Aristophanes’ duality was displaced later in the Symposium by Diotima’s version of eros (narrated by Socrates), as a multidimensional diaspora (διασπορά) of the body in floating fragments; a fractured ego looking not simply for the other, but for pieces of one’s body. Following this, it becomes evident that eros is as much directed to the “other” as it is to the “self” of one’s body, as it narrates erotic desire stemming not merely from a longing for completion, but also from an intense desire to replicate the “self,” one’s body and identity; to enlarge and prolong it to eternity.

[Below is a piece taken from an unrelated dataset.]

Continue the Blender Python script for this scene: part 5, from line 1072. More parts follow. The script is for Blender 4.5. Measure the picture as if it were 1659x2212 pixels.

The story of designing, editing and replicating ourselves is as much a story of love as one of slavery. Jumping from circa 380BC to 1974, the desire for a replicate body that would complement and exponentially augment its carrier returns as an advanced engineering experiment filed by NASA in United States Patent #4046262. Under the rubric of experiments for man-machine integration, the contentious term “master-slave” has consistently been used since the late 1950s for anthropomorphic manipulator systems, and later on for computer networking. In the patent, the “slave” is a mechanical replica of the body and armature of the “master,” designed to carry unimaginable loads and endure all possible injury, virtually without consequence to the user. The term-pair was later used to define a centralized communication protocol: one device or process, the master, would control all others, the slaves. In 2003, with the rise of distributed computing, “master/slave” was banned by the County of Los Angeles, and subsequently by the Global Language Monitor, as one of the most egregious and offensive terms of the year. Nevertheless, if we allow ourselves to look beyond the politics of domination restated as computer theory, one can find a story of melancholy and deep anxiety as much as one of mechanized authority. As we travel in time from an unsubstantiated myth to a carefully designed patent, the replication of our bodies quite clearly demonstrates the persistence of our schizoid existence and delusion for wholeness.

At present, the pervasive use of social media (Facebook, LinkedIn, Twitter, Instagram et al.) requires us to carefully construct and steadily edit digital identities, projecting the “self” into a carefully designed entity assembled of data fragments. While this practice is unlike the mechanical anthropomorphic body that literally replicates the physique of the body, the reproduction of the self online still enforces a type of master/slave relationship and a yearning for a mirror image either materialized or narrated. Our digital selves are possibly even more accurate versions of us than our raw physical bodies walking in flesh. In every post we review, control and refine with utmost care how to project our own design. As Sherry Turkle argues, posting allows us to present the self we want to be—not too little, not too much, but just right. Who is the slave, though, in this newer, nuanced version of self-replication? Is the ethereal online identity we build analogous to NASA’s patent? Or is it the other way around; are we are in fact voluntary slaves of what we have earnestly designed with love?